Attaccati alla sbarra giravamo intorno ad un grosso palo che ruotava, per la spinta, su un perno conficcato nel pavimento.
La corda si tendeva e si avvolgeva al palo, muovendo la stanga, alla quale era legata. Il piano superiore del torchio, la chiocciola, una specie di madrevite, si avvitava al corpo del torchio, la parte verticale con la vite, esercitando così una forte pressione sulla vinaccia. Finché come dicevamo in gergo,”il torchio piangeva”, ossia spuntava il mosto.
Il continuo girare e la fatica mi mettevano addosso la nausea e mio padre vedendomi bianco in volto mi incitava «Dai è l'ultimo giro, ancora uno sforzo» ma non era mai l'ultimo giro.
Eseguivamo l'operazione varie volte, fino a quando non era uscita anche l'ultima goccia di mosto, lasciando la vinaccia completamente asciutta.
A mezzogiorno mia madre arrivava da casa con un canestro in testa, nel quale vi era il pranzo che aveva preparato per l'occasione, stoccafisso in umido con patate e olive verdi, e inoltre pane di grano.

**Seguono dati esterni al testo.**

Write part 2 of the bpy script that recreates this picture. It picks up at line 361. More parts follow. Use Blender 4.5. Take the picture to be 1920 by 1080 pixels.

Improvvisavamo la mensa con un banco di legno e delle vecchie sedie, nello spiazzo davanti al palmento, ed era la fame o la grande stanchezza, ma quella parca mensa mi pareva quella di un re.
Consumavamo in fretta quel pasto frugale e rimanevamo ancora seduti il tempo che mio padre fumasse una sigaretta.
Infine tiravamo su il mosto dal pozzetto usando una pompa a stantuffo, azionata a mano e riempivamo le botti nella cantina lì vicino.
Quando il sole era ormai tramontato e calavano già le prime ombre della sera, quella lunga e faticosa giornata era finalmente terminata.
E per sapere se tutto il lavoro svolto, ci avrebbe ripagato, si doveva aspettare San Martino, quando mio padre spillava le botti ed assaggiava il vino.
Avvicinava il bicchiere al naso per sentirne l'odore, guardava controluce per vedere il colore, dava un sorso e con soddisfazione e un pizzico di orgoglio, schioccando la lingua esclamava «Uhm! Anche quest'anno è proprio buono».